Exercise details.
Only the lines holding the string "from" are needed. Copy each one.

Source data.

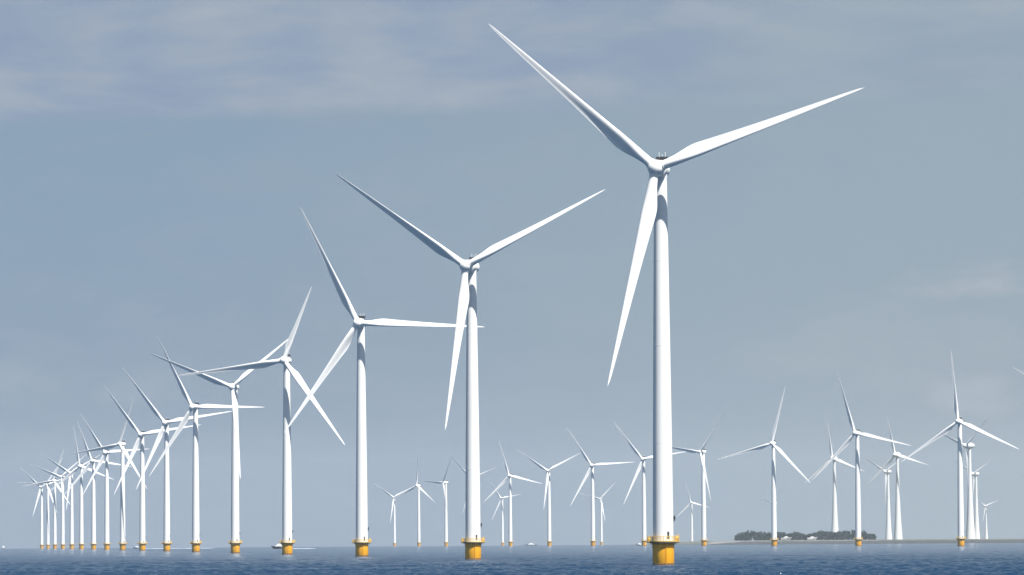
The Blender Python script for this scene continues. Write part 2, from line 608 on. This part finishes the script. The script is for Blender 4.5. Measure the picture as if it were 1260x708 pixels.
# ------------------------------------------------------------------ sea (one curved sheet with real waves)
def build_sea():
    rng = np.random.default_rng(3)
    dense = np.arange(-9.0, 9.0001, 0.036)
    coarse = np.concatenate([np.linspace(9.0, 30, 12)[1:], np.linspace(30, 330, 46)[1:], np.linspace(330, 351.0, 12)[1:-1]])
    ang = np.radians(np.concatenate([dense, coarse]))
    r = [1.0]
    while r[-1] < 620:
        r.append(r[-1] * 1.07 + 0.1)
    while r[-1] < 3200:
        r.append(r[-1] + 0.36 * (r[-1] / 700) ** 1.75)
    while r[-1] < 13000:
        r.append(r[-1] * 1.02)
    r = np.array(r)
    dr = np.gradient(r)
    RR, AA = np.meshgrid(r, ang, indexing='ij')
    X = RR * np.sin(AA)
    Y = RR * np.cos(AA)
    Zb = -(RR ** 2) / (2 * RE) - 0.36
    W = np.zeros_like(X)
    dense_w = np.clip((np.radians(10.0) - np.abs((AA + PI) % (2 * PI) - PI)) / np.radians(1.0), 0, 1)
    nw = 70
    cell = np.maximum(dr[:, None], RR * 0.00063)
    for i in range(nw):
        lam = 1.5 * (20 / 1.5) ** ((i + rng.random()) / nw)
        k = 2 * PI / lam
        th = R(82) + rng.normal(0, 0.55)               # running away from the viewer, wind from behind
        amp = 0.0172 * lam ** 0.72 * math.exp(-(lam / 8.5) ** 2)
        ph = rng.random() * 2 * PI
        p = k * (X * math.cos(th) + Y * math.sin(th)) + ph
        lim = np.clip(lam / cell - 2.2, 0, 2.0) / 2.0
        W += amp * lim * (np.sin(p) + 0.22 * np.cos(2 * p))
    # gusts: patches of rougher and calmer water
    G = np.zeros_like(X)
    for i in range(14):
        lam = 40 + 160 * rng.random()
        th = rng.random() * PI
        G += np.sin(2 * PI / lam * (X * math.cos(th) + Y * math.sin(th)) + rng.random() * 6.28)
    W *= (1 + 0.07 * G)
    Z = Zb + W * dense_w
    nr, na = X.shape
    co = np.stack([X, Y, Z], -1).reshape(-1, 3).astype(np.float32)
    i = np.arange(nr - 1)[:, None]
    j = np.arange(na)[None, :]
    a = i * na + j
    b = i * na + (j + 1) % na
    c = (i + 1) * na + (j + 1) % na
    d = (i + 1) * na + j
    quads = np.stack([a, d, c, b], -1).reshape(-1, 4).astype(np.int32)
    me = bpy.data.meshes.new('sea')
    me.vertices.add(len(co))
    me.vertices.foreach_set('co', co.ravel())
    me.loops.add(quads.size)
    me.loops.foreach_set('vertex_index', quads.ravel())
    me.polygons.add(len(quads))
    me.polygons.foreach_set('loop_start', np.arange(0, quads.size, 4, dtype=np.int32))
    me.polygons.foreach_set('use_smooth', np.ones(len(quads), dtype=bool))
    me.update(calc_edges=True)
    o = link('sea', me, sea_material())
    o['kind'] = 'structure'
    o['label'] = 'choppy dark blue sea'
    if me.polygons[0].normal.z < 0:
        me.flip_normals()


build_sea()


# ------------------------------------------------------------------ shore on the right
def strip(name, m, x0, x1, D0, sect, n=60, seed=1, jitter=0.0, ends=True, curve=0.0):
    """a long bank: sect = list of (depth offset, height above sea)"""
    rnd = random.Random(seed)
    bm = bmesh.new()
    rows = []
    for k in range(n + 1):
        t = k / n
        x = x0 + (x1 - x0) * t
        fade = 1.0
        if ends:
            fade = min(1, t / 0.06)
        row = []
        for q, (dy, h) in enumerate(sect):
            y = D0 + dy + curve * t
            hh = h * fade if h > 0 else h
            hh += rnd.uniform(-jitter, jitter) if h > 0 else 0
            row.append(bm.verts.new((x, y, drop(x, y) + hh)))
        rows.append(row)
    for k in range(n):
        for q in range(len(sect) - 1):
            bm.faces.new((rows[k][q], rows[k + 1][q], rows[k + 1][q + 1], rows[k][q + 1]))
    return finish(name, bm, m, angle=60)


def wx(px, D):
    return at(px, 665, D)[0]


land = strip('dike', GRASS, wx(880, 6700), wx(1720, 6700), 6700,
             [(0, -2), (2, 0.2), (14, 4.6), (20, LAND_H), (60, LAND_H), (1500, LAND_H), (3000, LAND_H), (5200, LAND_H), (5210, -3)], n=90, jitter=0.12)
land['kind'] = 'structure'
land['label'] = 'low green dike along the right horizon'
rock = strip('stone_revetment', STONE, wx(868, 6600), wx(1720, 6600), 6600,
             [(0, -2), (0.5, 0.2), (9, 3.8), (12, 4.1), (15, -1)], n=220, seed=4, jitter=0.3)
rock['kind'] = 'structure'
rock['label'] = 'dark stone slope at the foot of the dike'
beach = strip('beach', SAND, wx(866, 6650), wx(1082, 6650), 6650,
              [(0, -1.5), (3, 1.3), (12, 4.2), (20, 4.6), (28, 4.6), (42, -1)], n=80, seed=9, jitter=0.15)
beach['kind'] = 'structure'
beach['label'] = 'pale sandy shore below the wood'


def grove():
    rnd = random.Random(11)
    D = 6850.0
    bm = bmesh.new()
    x0, x1 = wx(907, D), wx(1076, D)
    n = 96
    for k in range(n):
        t = (k + rnd.uniform(-.4, .4)) / (n - 1)
        x = x0 + (x1 - x0) * min(max(t, 0), 1)
        y = D + rnd.uniform(-8, 30)
        prof = 12.0 + 2.0 * math.sin(t * 9.1 + 0.6) + 1.2 * math.sin(t * 23) - 4.5 * max(0, 0.07 - t) / 0.07
        if abs(t - 0.455) < 0.03:
            prof += 3.2
        if t > 0.93:
            prof -= 2.5
        h = prof + rnd.uniform(-1.3, 1.0)
        g = drop(x, y) + LAND_H
        tube(bm, (x, y, g - 0.5), (x, y, g + h * 0.6), 0.28, 5, 0.12)
        cr = rnd.uniform(3.0, 4.8)
        for c in range(12):
            a = rnd.uniform(0, 2 * PI)
            rr = cr * math.sqrt(rnd.random()) * 0.75
            cz = g + h * rnd.uniform(0.06, 0.86)
            C = Vector((x + rr * math.cos(a), y + rr * math.sin(a), cz))
            s = rnd.uniform(1.2, 2.3)
            for f in range(34):
                d = Vector((rnd.gauss(0, 1), rnd.gauss(0, 1), rnd.gauss(0, 1))).normalized()
                p = C + d * s * rnd.uniform(0.6, 1.1)
                if p.z < g:
                    p.z = g + rnd.random()
                u = d.orthogonal().normalized()
                v = d.cross(u)
                q = rnd.uniform(0.4, 0.95)
                a2 = rnd.uniform(0, 6.28)
                e1 = (u * math.cos(a2) + v * math.sin(a2)) * q
                e2 = (v * math.cos(a2) - u * math.sin(a2)) * q * 0.8 + d * q * rnd.uniform(-.5, .5)
                vs = [bm.verts.new(p + e1), bm.verts.new(p + e2), bm.verts.new(p - e1), bm.verts.new(p - e2)]
                bm.faces.new(vs)
    me = bpy.data.meshes.new('wood')
    bm.to_mesh(me)
    bm.free()
    o = link('wood', me, LEAF)
    o['kind'] = 'stuff'
    o['category'] = 'wood'
    o['label'] = 'dark wood of trees low on the right horizon'
    return o


grove()


# ------------------------------------------------------------------ boats
def hull(bm, L, B, H, draft=0.8, rake=0.22):
    """bow towards -x; sheer line rising to the bow"""
    n = 14
    rows = []
    for i in range(n + 1):
        t = i / n                                        # 0 bow .. 1 stern
        w = B / 2 * min(1.0, (math.sin(min(t / 0.55, 1) * PI / 2)) ** 0.8) * (1 - 0.12 * max(0, t - .6) / .4)
        w = max(w, 0.02)
        top = H * (1.0 + 0.45 * (1 - t) ** 2)
        xt = -L / 2 + L * t
        xb = xt + rake * L * (1 - t) ** 2
        row = [(xt, -w, top), (xb, -w * 0.75, 0.1), (xb, -w * 0.2, -draft), (xb, w * 0.2, -draft), (xb, w * 0.75, 0.1), (xt, w, top)]
        rows.append([bm.verts.new(p) for p in row])
    for i in range(n):
        for q in range(5):
            bm.faces.new((rows[i][q], rows[i + 1][q], rows[i + 1][q + 1], rows[i][q + 1]))
        bm.faces.new((rows[i][5], rows[i + 1][5], rows[i + 1][0], rows[i][0]))
    bm.faces.new(rows[0])
    bm.faces.new(rows[-1])


def wedge(bm, x0, x1, w, z0, z1, s0=0.0, s1=0.0):
    """cabin block with raked ends"""
    v = [bm.verts.new(p) for p in ((x0, -w, z0), (x1, -w, z0), (x1, w, z0), (x0, w, z0),
                                   (x0 + s0, -w * .88, z1), (x1 - s1, -w * .88, z1), (x1 - s1, w * .88, z1), (x0 + s0, w * .88, z1))]
    for f in ((0, 1, 2, 3), (4, 5, 6, 7), (0, 1, 5, 4), (1, 2, 6, 5), (2, 3, 7, 6), (3, 0, 4, 7)):
        bm.faces.new([v[i] for i in f])


def boat(px, py, D, L, B, H, label, group, hullmat, rotz=0.0, cabin=0.5, mast=0.0, ground=0.0):
    x, y, z = at(px, py, D)
    root = bpy.data.objects.new('boat', None)
    COL.objects.link(root)
    root.location = (x, y, z + ground)
    root.rotation_euler = (0, 0, rotz)
    root['label'] = label
    root['category'] = 'boat'
    if group:
        root['group'] = group
    bm = bmesh.new()
    hull(bm, L, B, H)
    finish('hull', bm, hullmat, root, angle=35)
    bm = bmesh.new()
    wedge(bm, -L * 0.22, L * 0.26, B * 0.36, H * 0.95, H * 0.95 + cabin * H * 1.3, L * 0.08, L * 0.03)
    wedge(bm, -L * 0.08, L * 0.16, B * 0.28, H * 0.95 + cabin * H * 1.3, H * 0.95 + cabin * H * 2.2, L * 0.04, L * 0.02)
    cb = finish('cabin', bm, WHITE, root, angle=30)
    bm = bmesh.new()
    z0 = H * 0.95 + cabin * H * 0.65
    box(bm, (L * 0.04, 0, z0), (L * 0.30, B * 0.70, cabin * H * 0.4))
    finish('window', bm, GLASS, cb, smooth=False)
    if mast:
        bm = bmesh.new()
        tube(bm, (L * 0.05, 0, H), (L * 0.05, 0, H + mast), 0.12, 8, 0.06)
        tube(bm, (L * 0.05, -B * .3, H + mast * .75), (L * 0.05, B * .3, H + mast * .75), 0.06, 6)
        tube(bm, (-L * 0.02, 0, H + mast * .6), (L * 0.2, 0, H + mast * .85), 0.07, 6)
        finish('mast', bm, GREY, root)
    return root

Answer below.
The Blender Python script for this scene continues. Write part 2, from line 608 on. This part finishes the script. The script is for Blender 4.5. Measure the picture as if it were 1260x708 pixels.
        th = R(82) + rng.normal(0, 0.55)               # running away from the viewer, wind from behind